Today, the intersection of Huron and Division Streets offers hectic traffic, local news, delivery pizza and gyros.

But in 1836, the corner lot now occupied by The Ann Arbor News was a First Presbyterian Church, which served as headquarters to the Michigan State Anti-Slavery Society.

The Society was one of Ann Arbor’s many contributions to the abolitionist movement 25 years before the Civil War.

Seventy-five anti-slavery activists from around the state gathered at the inaugural meeting that November to adopt 14 anti-slavery resolutions. One of the members present was Ann Arbor resident Guy Beckley.

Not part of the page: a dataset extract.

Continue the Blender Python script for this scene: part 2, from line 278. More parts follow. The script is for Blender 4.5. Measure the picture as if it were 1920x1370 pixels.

Beckley, a local reverend, played a large role in Ann Arbor’s anti-slavery activism, serving on the Executive Committee of the Anti-Slavery Society in 1840 and served as the vice president in 1845.
In 1841, he became the publisher and co-editor of The Signal of Liberty, the nationally distributed and recognized abolitionist newspaper.

The paper succeeded The Freeman, the abolitionist newspaper that was printed in Jackson, Mich.

Out of the Presbyterian Church, Beckley and co-editor Theodore Foster published stories about the horrors of slavery and the lives of fugitive slaves who were traveling through Michigan to Canada.

Beckley, who lived on Pontiac Trail with his wife Phyla and their eight children, also opened his house to slaves traveling from the South on the Underground Railroad.

If caught, Beckley faced up to six months in jail and a $1,000 fine under the federal Fugitive Slave Act.

Sixteen-year-old Caroline Quarlls, the first slave to travel Wisconsin’s Underground Railroad, was said to have stopped at Beckley’s home on her way to Canada. In a book of Wisconsin History, her travel partner Lyman Goodnow wrote that in Ann Arbor, “we were entertained by the editor of the Abolitionist paper published in that place.”

Beckley helped traveling slaves, co-operating with other stops in Southeastern Michigan until he died in 1847. His home, the Rev. Guy Beckley House at 1425 Pontiac Trail, is still standing today.